WRITTEN INSTRUCTION :: Output all of the records exactly as written.

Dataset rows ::
## Start
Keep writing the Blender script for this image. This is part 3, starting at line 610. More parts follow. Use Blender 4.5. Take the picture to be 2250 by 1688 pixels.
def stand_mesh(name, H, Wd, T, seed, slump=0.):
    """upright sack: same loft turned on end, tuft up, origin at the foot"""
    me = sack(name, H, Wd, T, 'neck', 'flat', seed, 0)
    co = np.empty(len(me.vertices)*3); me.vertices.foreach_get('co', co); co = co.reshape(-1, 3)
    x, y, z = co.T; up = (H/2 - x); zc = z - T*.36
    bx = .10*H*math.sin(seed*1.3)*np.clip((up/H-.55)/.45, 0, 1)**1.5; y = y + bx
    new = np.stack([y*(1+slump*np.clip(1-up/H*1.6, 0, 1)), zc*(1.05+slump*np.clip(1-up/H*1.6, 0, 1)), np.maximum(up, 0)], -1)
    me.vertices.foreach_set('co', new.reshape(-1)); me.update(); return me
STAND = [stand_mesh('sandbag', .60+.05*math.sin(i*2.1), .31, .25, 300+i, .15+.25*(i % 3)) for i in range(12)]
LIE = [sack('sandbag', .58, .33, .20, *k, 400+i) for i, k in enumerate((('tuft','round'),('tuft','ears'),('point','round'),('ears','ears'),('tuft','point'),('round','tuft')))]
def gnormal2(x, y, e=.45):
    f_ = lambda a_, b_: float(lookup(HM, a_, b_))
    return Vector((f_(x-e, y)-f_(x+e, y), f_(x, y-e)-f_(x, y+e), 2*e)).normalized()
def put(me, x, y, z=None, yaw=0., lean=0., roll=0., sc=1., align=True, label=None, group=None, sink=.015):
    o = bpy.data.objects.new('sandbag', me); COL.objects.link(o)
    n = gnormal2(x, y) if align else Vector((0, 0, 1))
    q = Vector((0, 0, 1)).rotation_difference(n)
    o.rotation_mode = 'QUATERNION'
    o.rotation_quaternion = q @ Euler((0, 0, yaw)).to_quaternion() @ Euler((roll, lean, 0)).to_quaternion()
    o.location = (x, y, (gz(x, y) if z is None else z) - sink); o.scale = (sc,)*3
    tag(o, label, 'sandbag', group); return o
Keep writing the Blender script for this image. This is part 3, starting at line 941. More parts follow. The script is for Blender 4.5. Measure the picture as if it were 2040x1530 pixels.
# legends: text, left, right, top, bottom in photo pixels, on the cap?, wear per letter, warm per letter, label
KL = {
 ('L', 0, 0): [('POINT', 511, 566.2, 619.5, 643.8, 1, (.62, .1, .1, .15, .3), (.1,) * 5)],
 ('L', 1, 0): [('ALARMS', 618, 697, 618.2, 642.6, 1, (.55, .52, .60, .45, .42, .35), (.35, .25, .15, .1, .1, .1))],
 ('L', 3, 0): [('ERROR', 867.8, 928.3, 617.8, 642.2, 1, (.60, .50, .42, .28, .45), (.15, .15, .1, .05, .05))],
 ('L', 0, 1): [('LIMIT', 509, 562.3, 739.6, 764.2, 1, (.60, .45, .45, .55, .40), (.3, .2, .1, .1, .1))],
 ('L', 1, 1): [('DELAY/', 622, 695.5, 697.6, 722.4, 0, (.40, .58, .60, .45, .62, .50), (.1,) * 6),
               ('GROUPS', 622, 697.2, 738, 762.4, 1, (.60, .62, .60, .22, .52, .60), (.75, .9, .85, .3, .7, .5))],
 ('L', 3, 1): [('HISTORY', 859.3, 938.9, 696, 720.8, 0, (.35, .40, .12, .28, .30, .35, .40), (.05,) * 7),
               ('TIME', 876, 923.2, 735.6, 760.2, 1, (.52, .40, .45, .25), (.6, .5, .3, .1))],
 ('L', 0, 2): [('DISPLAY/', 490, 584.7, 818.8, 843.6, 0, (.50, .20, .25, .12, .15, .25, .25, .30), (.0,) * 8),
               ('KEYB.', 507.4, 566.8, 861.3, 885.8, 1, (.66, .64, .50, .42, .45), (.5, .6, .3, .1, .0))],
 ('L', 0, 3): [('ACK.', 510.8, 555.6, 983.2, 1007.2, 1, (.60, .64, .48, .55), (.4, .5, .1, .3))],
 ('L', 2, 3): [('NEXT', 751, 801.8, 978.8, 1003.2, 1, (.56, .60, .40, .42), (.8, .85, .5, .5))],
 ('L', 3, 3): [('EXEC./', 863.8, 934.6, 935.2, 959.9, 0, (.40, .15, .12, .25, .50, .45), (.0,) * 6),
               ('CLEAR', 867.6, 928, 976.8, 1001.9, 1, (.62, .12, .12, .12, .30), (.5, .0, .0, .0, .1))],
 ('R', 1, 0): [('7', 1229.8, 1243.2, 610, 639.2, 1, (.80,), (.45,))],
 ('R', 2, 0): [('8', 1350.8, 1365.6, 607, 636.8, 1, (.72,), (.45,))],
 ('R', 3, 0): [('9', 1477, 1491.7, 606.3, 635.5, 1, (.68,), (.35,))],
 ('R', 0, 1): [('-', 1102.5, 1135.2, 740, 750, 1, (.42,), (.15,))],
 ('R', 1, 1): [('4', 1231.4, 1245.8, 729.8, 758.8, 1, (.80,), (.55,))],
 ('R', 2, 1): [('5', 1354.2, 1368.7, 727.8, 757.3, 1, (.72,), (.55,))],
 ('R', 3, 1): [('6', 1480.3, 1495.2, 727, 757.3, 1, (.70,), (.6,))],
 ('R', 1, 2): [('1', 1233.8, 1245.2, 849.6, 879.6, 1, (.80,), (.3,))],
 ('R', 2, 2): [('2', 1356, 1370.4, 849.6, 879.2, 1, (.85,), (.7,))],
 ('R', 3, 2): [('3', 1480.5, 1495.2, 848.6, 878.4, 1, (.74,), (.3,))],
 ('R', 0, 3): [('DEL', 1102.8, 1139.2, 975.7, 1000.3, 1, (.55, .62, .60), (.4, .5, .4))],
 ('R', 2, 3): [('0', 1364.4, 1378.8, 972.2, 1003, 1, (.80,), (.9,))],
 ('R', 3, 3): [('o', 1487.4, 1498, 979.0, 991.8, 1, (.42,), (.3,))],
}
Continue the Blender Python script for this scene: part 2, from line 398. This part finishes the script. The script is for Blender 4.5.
## End
TASK ANSWER ::
Keep writing the Blender script for this image. This is part 3, starting at line 610. More parts follow. Use Blender 4.5. Take the picture to be 2250 by 1688 pixels.
def stand_mesh(name, H, Wd, T, seed, slump=0.):
    """upright sack: same loft turned on end, tuft up, origin at the foot"""
    me = sack(name, H, Wd, T, 'neck', 'flat', seed, 0)
    co = np.empty(len(me.vertices)*3); me.vertices.foreach_get('co', co); co = co.reshape(-1, 3)
    x, y, z = co.T; up = (H/2 - x); zc = z - T*.36
    bx = .10*H*math.sin(seed*1.3)*np.clip((up/H-.55)/.45, 0, 1)**1.5; y = y + bx
    new = np.stack([y*(1+slump*np.clip(1-up/H*1.6, 0, 1)), zc*(1.05+slump*np.clip(1-up/H*1.6, 0, 1)), np.maximum(up, 0)], -1)
    me.vertices.foreach_set('co', new.reshape(-1)); me.update(); return me
STAND = [stand_mesh('sandbag', .60+.05*math.sin(i*2.1), .31, .25, 300+i, .15+.25*(i % 3)) for i in range(12)]
LIE = [sack('sandbag', .58, .33, .20, *k, 400+i) for i, k in enumerate((('tuft','round'),('tuft','ears'),('point','round'),('ears','ears'),('tuft','point'),('round','tuft')))]
def gnormal2(x, y, e=.45):
    f_ = lambda a_, b_: float(lookup(HM, a_, b_))
    return Vector((f_(x-e, y)-f_(x+e, y), f_(x, y-e)-f_(x, y+e), 2*e)).normalized()
def put(me, x, y, z=None, yaw=0., lean=0., roll=0., sc=1., align=True, label=None, group=None, sink=.015):
    o = bpy.data.objects.new('sandbag', me); COL.objects.link(o)
    n = gnormal2(x, y) if align else Vector((0, 0, 1))
    q = Vector((0, 0, 1)).rotation_difference(n)
    o.rotation_mode = 'QUATERNION'
    o.rotation_quaternion = q @ Euler((0, 0, yaw)).to_quaternion() @ Euler((roll, lean, 0)).to_quaternion()
    o.location = (x, y, (gz(x, y) if z is None else z) - sink); o.scale = (sc,)*3
    tag(o, label, 'sandbag', group); return o
Keep writing the Blender script for this image. This is part 3, starting at line 941. More parts follow. The script is for Blender 4.5. Measure the picture as if it were 2040x1530 pixels.
# legends: text, left, right, top, bottom in photo pixels, on the cap?, wear per letter, warm per letter, label
KL = {
 ('L', 0, 0): [('POINT', 511, 566.2, 619.5, 643.8, 1, (.62, .1, .1, .15, .3), (.1,) * 5)],
 ('L', 1, 0): [('ALARMS', 618, 697, 618.2, 642.6, 1, (.55, .52, .60, .45, .42, .35), (.35, .25, .15, .1, .1, .1))],
 ('L', 3, 0): [('ERROR', 867.8, 928.3, 617.8, 642.2, 1, (.60, .50, .42, .28, .45), (.15, .15, .1, .05, .05))],
 ('L', 0, 1): [('LIMIT', 509, 562.3, 739.6, 764.2, 1, (.60, .45, .45, .55, .40), (.3, .2, .1, .1, .1))],
 ('L', 1, 1): [('DELAY/', 622, 695.5, 697.6, 722.4, 0, (.40, .58, .60, .45, .62, .50), (.1,) * 6),
               ('GROUPS', 622, 697.2, 738, 762.4, 1, (.60, .62, .60, .22, .52, .60), (.75, .9, .85, .3, .7, .5))],
 ('L', 3, 1): [('HISTORY', 859.3, 938.9, 696, 720.8, 0, (.35, .40, .12, .28, .30, .35, .40), (.05,) * 7),
               ('TIME', 876, 923.2, 735.6, 760.2, 1, (.52, .40, .45, .25), (.6, .5, .3, .1))],
 ('L', 0, 2): [('DISPLAY/', 490, 584.7, 818.8, 843.6, 0, (.50, .20, .25, .12, .15, .25, .25, .30), (.0,) * 8),
               ('KEYB.', 507.4, 566.8, 861.3, 885.8, 1, (.66, .64, .50, .42, .45), (.5, .6, .3, .1, .0))],
 ('L', 0, 3): [('ACK.', 510.8, 555.6, 983.2, 1007.2, 1, (.60, .64, .48, .55), (.4, .5, .1, .3))],
 ('L', 2, 3): [('NEXT', 751, 801.8, 978.8, 1003.2, 1, (.56, .60, .40, .42), (.8, .85, .5, .5))],
 ('L', 3, 3): [('EXEC./', 863.8, 934.6, 935.2, 959.9, 0, (.40, .15, .12, .25, .50, .45), (.0,) * 6),
               ('CLEAR', 867.6, 928, 976.8, 1001.9, 1, (.62, .12, .12, .12, .30), (.5, .0, .0, .0, .1))],
 ('R', 1, 0): [('7', 1229.8, 1243.2, 610, 639.2, 1, (.80,), (.45,))],
 ('R', 2, 0): [('8', 1350.8, 1365.6, 607, 636.8, 1, (.72,), (.45,))],
 ('R', 3, 0): [('9', 1477, 1491.7, 606.3, 635.5, 1, (.68,), (.35,))],
 ('R', 0, 1): [('-', 1102.5, 1135.2, 740, 750, 1, (.42,), (.15,))],
 ('R', 1, 1): [('4', 1231.4, 1245.8, 729.8, 758.8, 1, (.80,), (.55,))],
 ('R', 2, 1): [('5', 1354.2, 1368.7, 727.8, 757.3, 1, (.72,), (.55,))],
 ('R', 3, 1): [('6', 1480.3, 1495.2, 727, 757.3, 1, (.70,), (.6,))],
 ('R', 1, 2): [('1', 1233.8, 1245.2, 849.6, 879.6, 1, (.80,), (.3,))],
 ('R', 2, 2): [('2', 1356, 1370.4, 849.6, 879.2, 1, (.85,), (.7,))],
 ('R', 3, 2): [('3', 1480.5, 1495.2, 848.6, 878.4, 1, (.74,), (.3,))],
 ('R', 0, 3): [('DEL', 1102.8, 1139.2, 975.7, 1000.3, 1, (.55, .62, .60), (.4, .5, .4))],
 ('R', 2, 3): [('0', 1364.4, 1378.8, 972.2, 1003, 1, (.80,), (.9,))],
 ('R', 3, 3): [('o', 1487.4, 1498, 979.0, 991.8, 1, (.42,), (.3,))],
}
Continue the Blender Python script for this scene: part 2, from line 398. This part finishes the script. The script is for Blender 4.5.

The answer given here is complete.